Hulu's We Are Freestyle Love Supreme director on the story of friendship behind the improv troupe

Hulu's We Are Freestyle Love Supreme director on the story of friendship behind the improv troupe

Fifteen years ago, director Andrew Fried was convinced by a friend to go see an improv freestyle show in New York City. Knowing nothing about it, Fried went to see what all the fuss was about. That one performance would come to alter the course of his work for the next decade and a half. What he didn't fully realize was that group would also change the lives of theater (and non-theater) lovers worldwide, as well as the course of modern theater itself. The show was Freestyle Love Supreme, a performance put on by a hip-hop improv troupe founded by Lin-Manuel Miranda, Thomas Kail, and Anthony Veneziale. "I was just blown away," Fried tells EW of that first experience. "I honestly immediately felt like I had seen something incredibly special and that these performers were dynamic, smart, and creative."

Viewers now have the chance to see inside the creation and evolution of that very unique and insanely skilled production, thanks to Hulu's documentary We Are Freestyle Love Supreme. The project chronicles the 15-year journey of the freestyle troupe that, over the years, has included Miranda, Kail, Veneziale, Christopher Jackson, Arthur Lewis, Utkarsh Ambudkar, Chris Sullivan, Bill Sherman, James Monroe Iglehart, Andrew Bancroft, and more, from their humble beginnings in the basement of the Drama Book Shop and beatboxing and rapping on the sidewalks of Manhattan, to their Broadway debut in 2019 and all the ups and downs — professional and personal — that happened along the way.

Three weeks after his first encounter with the group, Fried found himself sleeping on the troupe's couch in Scotland's capital city as they took part in a month-long performance at the Edinburgh Fringe Festival. He began documenting the troupe, initially envisioning the footage would make for an interesting television show, spotlighting how the everyday goings-on of this group of guys made its way into their work each night. "Nobody much was interested in that project at the time," says Fried. "But it began a friendship with these guys and then when I went to a workshop of In the Heights, before it had opened Off Broadway, I had another one of these magical moments where I just knew that I had experienced something that was very special. I remember leaving the theater that night and I called my mom. I said, 'Mom, I don't have $10 million to produce a Broadway show, but I know that the songs that I just heard will be performed by high school kids for the next 50 years. What do I do?' She said, 'You do what you do: You tell their story.'"

For the next few years, Fried did just that, documenting Miranda and Kail bringing In the Heights to Broadway. The director produced a special on that journey and then went on one of his own, moving to Los Angeles and beginning a very different life that was entirely unrelated to the New York theater world. "I knew that Lin, Tommy, Chris and the guys would do something great but I had no way to know that they would actually change the world and redefine what the world of theater looks like." That "something great" included a little something called Hamilton, but that didn't stop the guys coming together over the years on occasion to perform as FLS. "You see a lot of elements of this energetic field in our other work but I feel like it was cultivated and shaped here," says Kail in the exclusive clip above.

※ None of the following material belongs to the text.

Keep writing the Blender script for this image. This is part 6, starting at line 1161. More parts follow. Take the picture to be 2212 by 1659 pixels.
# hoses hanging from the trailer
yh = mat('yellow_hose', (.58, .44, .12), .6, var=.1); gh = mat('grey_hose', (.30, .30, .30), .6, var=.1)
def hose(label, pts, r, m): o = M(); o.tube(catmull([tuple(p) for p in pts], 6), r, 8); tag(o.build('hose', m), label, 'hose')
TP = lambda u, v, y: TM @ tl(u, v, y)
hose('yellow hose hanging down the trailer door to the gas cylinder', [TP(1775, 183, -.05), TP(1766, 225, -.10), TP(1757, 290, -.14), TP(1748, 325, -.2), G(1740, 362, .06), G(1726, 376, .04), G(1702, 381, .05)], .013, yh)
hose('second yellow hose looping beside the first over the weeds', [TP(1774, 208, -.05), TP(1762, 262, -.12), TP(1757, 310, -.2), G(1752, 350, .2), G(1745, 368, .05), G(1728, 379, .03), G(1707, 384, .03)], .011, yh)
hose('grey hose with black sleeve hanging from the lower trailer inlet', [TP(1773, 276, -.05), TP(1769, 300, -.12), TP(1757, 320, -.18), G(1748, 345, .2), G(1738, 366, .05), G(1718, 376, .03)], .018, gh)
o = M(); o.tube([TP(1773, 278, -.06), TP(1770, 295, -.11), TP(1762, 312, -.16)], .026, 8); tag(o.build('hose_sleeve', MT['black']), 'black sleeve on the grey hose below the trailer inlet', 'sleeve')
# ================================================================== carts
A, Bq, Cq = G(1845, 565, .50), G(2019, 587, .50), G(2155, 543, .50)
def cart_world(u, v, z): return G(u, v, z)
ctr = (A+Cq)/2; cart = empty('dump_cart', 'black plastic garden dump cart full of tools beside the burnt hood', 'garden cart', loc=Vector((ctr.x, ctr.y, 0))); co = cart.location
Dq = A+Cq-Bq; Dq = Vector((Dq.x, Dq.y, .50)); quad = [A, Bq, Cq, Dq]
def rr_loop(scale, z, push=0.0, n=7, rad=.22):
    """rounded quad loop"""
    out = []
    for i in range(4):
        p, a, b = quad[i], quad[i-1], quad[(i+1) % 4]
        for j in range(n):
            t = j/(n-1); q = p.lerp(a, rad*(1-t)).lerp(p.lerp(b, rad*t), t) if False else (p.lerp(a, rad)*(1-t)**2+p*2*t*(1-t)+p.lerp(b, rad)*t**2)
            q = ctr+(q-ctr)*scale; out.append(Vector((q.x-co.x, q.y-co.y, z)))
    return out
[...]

Three years after Hamilton became the smash Broadway success we know it as now, Fried was having lunch with Kail in late 2018, when the latter mentioned that the original troupe was reforming to do a month-long run Off Broadway. "He just looked at me simply and said, 'Should we finish our movie?'" recalls Fried. "That's why Tommy Kail is a magical guy because that was an amazing gift. And it is; we've finished our movie and I'm so glad we did. I'm so proud of it." It was time for Fried to dig through his box of video footage from over the years. In addition to documenting their return to the stage (and the eventual Broadway debut months later), Fried sat down for interviews with the original and more recent members of the troupe as they reflected on all that's happened, but mostly their relationships with and to one another. "I think we decided to get back together because it’s probably the purest expression of joy any of us has ever felt doing a show," says Kail during one of those interviews.

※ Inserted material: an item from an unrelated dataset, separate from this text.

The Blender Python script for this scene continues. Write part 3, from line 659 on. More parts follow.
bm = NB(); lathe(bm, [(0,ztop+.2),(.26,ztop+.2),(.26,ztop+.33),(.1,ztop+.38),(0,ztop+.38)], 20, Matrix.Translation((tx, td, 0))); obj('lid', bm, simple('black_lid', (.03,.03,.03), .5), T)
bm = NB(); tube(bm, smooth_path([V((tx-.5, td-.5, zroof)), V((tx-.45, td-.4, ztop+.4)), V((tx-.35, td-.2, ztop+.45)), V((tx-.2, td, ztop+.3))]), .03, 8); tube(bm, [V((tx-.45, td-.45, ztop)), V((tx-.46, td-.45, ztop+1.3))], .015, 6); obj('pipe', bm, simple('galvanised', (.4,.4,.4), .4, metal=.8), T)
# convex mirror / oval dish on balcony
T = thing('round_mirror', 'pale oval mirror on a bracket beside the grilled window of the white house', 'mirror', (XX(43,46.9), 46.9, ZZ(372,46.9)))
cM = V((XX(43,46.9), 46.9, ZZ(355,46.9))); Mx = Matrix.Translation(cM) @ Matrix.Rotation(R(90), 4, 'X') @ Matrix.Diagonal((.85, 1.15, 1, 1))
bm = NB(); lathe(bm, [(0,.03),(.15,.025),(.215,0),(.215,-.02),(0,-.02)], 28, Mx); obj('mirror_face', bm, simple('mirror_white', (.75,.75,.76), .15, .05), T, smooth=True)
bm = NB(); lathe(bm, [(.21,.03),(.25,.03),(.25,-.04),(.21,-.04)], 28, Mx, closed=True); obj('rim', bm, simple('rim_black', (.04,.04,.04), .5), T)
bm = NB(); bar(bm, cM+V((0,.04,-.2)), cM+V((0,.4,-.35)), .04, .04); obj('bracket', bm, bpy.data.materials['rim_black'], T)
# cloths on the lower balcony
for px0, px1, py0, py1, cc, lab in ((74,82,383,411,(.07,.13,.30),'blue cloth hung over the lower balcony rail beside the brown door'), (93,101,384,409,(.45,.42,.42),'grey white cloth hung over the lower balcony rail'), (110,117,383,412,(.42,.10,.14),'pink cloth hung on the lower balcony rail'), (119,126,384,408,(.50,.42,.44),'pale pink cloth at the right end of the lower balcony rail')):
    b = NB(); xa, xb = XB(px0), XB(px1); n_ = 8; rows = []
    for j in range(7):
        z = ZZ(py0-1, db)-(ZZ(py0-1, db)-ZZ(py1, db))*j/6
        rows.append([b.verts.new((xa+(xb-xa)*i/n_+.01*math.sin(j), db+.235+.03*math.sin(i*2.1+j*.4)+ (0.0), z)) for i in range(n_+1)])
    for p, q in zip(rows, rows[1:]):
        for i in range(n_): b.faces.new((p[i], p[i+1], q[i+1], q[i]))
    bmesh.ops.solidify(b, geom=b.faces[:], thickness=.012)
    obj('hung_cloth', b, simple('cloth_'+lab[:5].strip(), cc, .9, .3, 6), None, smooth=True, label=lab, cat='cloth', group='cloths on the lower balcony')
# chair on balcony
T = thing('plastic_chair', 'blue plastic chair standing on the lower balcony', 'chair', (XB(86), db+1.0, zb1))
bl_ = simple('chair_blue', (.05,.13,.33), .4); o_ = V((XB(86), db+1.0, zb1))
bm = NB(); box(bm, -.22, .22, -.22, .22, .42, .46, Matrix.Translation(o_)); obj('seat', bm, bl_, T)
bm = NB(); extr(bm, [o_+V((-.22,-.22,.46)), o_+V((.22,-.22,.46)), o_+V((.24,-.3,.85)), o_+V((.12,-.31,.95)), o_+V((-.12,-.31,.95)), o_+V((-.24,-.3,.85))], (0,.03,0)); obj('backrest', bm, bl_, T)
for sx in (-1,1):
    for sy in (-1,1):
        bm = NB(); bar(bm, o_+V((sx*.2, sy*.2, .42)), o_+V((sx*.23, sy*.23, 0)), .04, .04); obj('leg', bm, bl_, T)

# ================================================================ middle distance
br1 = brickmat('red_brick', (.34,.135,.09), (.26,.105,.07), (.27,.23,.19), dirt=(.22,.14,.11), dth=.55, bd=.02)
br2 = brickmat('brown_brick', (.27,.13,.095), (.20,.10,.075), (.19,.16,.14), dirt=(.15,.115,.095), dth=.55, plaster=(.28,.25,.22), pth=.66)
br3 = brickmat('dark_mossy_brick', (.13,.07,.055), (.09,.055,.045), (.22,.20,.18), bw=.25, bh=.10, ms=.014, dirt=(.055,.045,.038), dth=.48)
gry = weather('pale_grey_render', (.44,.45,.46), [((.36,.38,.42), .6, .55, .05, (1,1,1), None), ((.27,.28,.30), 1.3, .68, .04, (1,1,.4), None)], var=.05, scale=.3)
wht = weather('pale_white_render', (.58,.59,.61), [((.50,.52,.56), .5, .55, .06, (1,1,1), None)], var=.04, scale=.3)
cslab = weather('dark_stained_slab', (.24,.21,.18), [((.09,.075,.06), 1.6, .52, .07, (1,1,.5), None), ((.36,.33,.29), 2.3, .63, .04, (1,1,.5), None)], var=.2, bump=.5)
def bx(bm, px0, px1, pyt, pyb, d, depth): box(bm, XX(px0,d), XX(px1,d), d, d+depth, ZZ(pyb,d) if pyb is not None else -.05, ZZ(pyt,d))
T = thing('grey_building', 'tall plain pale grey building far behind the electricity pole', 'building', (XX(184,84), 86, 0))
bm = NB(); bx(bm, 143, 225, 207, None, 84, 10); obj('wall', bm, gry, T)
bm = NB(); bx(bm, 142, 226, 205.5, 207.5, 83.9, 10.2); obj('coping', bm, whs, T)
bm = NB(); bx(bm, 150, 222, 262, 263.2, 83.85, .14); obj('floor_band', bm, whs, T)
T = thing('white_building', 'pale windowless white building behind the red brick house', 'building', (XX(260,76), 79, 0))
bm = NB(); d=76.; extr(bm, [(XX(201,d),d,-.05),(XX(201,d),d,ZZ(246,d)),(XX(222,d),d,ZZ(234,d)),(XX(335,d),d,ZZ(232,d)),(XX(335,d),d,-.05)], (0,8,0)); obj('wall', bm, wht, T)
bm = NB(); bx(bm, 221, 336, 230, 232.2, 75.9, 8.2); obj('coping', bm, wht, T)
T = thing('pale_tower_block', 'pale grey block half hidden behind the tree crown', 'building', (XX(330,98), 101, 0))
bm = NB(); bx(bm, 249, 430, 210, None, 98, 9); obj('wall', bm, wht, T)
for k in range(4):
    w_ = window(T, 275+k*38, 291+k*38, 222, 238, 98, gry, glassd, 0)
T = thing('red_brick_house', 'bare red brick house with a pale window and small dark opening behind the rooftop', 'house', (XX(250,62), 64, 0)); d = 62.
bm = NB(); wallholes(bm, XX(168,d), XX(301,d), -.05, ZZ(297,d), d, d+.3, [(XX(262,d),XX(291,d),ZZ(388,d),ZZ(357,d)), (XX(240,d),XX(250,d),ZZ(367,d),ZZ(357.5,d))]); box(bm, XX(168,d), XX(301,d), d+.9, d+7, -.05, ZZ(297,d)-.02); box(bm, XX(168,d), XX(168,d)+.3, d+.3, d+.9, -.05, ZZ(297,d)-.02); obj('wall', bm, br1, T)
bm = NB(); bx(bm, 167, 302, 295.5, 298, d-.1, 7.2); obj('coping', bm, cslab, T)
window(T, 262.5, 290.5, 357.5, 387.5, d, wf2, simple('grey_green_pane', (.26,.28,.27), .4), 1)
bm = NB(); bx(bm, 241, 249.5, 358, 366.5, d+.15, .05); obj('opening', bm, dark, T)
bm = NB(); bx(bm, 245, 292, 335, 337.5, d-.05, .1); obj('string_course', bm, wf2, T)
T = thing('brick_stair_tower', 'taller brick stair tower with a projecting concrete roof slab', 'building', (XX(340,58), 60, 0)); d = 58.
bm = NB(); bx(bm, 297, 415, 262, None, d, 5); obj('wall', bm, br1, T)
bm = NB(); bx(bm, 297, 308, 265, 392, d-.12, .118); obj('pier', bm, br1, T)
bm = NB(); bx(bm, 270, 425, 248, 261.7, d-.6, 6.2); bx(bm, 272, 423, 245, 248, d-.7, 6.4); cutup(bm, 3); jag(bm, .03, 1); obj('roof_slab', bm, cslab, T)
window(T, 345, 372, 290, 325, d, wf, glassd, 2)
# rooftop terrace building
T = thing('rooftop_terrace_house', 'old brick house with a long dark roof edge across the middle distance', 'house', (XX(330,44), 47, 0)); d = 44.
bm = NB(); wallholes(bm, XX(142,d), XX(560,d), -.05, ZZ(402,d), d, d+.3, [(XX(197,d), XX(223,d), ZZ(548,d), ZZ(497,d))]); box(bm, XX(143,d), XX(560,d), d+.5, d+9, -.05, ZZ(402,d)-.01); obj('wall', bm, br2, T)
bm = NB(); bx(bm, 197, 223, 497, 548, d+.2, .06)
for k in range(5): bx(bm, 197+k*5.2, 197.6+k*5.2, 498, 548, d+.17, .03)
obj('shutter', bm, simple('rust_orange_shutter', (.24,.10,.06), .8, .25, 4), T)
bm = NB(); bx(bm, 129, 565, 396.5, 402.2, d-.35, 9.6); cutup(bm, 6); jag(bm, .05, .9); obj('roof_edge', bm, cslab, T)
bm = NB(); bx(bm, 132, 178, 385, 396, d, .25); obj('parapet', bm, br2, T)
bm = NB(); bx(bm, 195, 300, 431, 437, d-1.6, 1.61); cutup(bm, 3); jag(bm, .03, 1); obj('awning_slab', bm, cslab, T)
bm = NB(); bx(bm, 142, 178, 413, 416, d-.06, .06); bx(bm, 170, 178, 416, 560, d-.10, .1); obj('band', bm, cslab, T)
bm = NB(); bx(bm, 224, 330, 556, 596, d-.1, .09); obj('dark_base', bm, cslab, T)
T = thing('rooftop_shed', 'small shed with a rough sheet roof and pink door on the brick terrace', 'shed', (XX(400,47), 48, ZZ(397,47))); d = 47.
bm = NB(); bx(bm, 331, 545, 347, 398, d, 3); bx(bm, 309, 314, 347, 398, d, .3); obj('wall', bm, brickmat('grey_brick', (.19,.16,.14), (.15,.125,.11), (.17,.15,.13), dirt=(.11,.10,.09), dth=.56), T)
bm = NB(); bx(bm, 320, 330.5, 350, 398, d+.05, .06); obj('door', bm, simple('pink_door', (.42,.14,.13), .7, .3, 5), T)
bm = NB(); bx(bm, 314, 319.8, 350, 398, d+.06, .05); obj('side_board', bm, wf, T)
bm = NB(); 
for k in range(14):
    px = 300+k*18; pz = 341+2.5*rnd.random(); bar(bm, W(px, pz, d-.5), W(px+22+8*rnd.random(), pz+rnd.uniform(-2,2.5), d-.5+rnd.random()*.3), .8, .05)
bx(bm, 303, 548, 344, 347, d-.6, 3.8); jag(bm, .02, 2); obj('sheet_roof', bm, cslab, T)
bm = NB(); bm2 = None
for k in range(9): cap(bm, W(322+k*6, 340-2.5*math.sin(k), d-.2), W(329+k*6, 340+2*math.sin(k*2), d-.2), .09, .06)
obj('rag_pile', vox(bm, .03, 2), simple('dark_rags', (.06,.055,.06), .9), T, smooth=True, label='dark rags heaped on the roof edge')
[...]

While avid fans of In the Heights and Hamilton will enjoy a glimpse into the coming together of those projects throughout the documentary, for Fried that relationship between the guys was always what he intended his film to focus on. "It's not trying to tell the absolute, complete history of Lin-Manuel Miranda and the making of In the Heights and Hamilton," says Fried. "Our movie is about friendship over time. As I've gotten to this point in my life, I realized that relationships can't be the way they started. They have to grow, they have to evolve, they have to change over time. To see that expressed in its current form is what I'm hoping people take from this. Our movie is about creativity and the connection with each other and with an audience. Our movie is about that thing that happens in theater where it exists in that room, just for those people, and then it's gone — but that special connection still exists."

We Are Freestyle Love Supreme arrives on Hulu, Friday, July 17.